Auch „harte“ Themen sind darunter: junge Russinnen, die sich prostituieren, und eine kamerunische Mutter, die ihren Töchtern die Brüste abbindet, massiert und mit erhitzten Steinen „bügelt“, um deren Wachstum zu unterdrücken. Sie tut das in der Hoffnung, ihre Töchter somit vor sexueller Ausbeutung schützen zu können, was laut der ägyptischen Fotografin Heba Khamis scheinbar eine weit verbreitete Praxis in Kamerun ist. Die Bilder sind respektvoll, diskret und sensibel. Weder verherrlichen sie Gewalt noch machen sie die abgebildeten Personen zum Objekt oder Opfer. Und dennoch ist ihre Botschaft eindeutig. Das zeigt, dass man Missstände auch in einer weniger grellen, drastischen Bildsprache anprangern kann. Und dies damit vielleicht umso wirkungsvoller tut.

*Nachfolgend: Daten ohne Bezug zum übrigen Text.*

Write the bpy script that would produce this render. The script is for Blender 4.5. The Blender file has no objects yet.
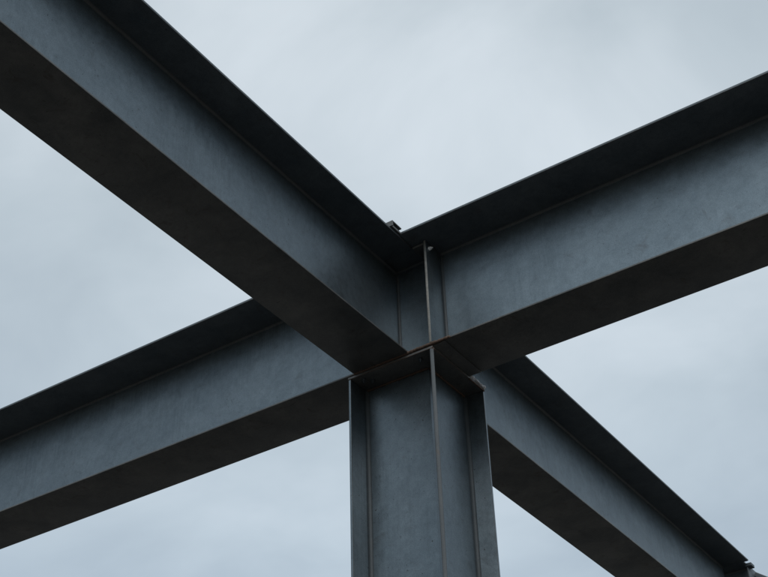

Es wäre interessant zu sehen, inwiefern sich der World Press Photo Award, oder auch der Fotojournalismus insgesamt, veränderte, wenn mehr Bilder von Frauen gezeigt würden. Es gibt sie bestimmt! Suchen wir nach ihnen. Fotojournalistinnen stärker zu fördern und vielleicht bei der Preisvergabe eine Quote einzuführen, könnte auch ein Ansatz sein. Zumindest einen Versuch wäre es wert.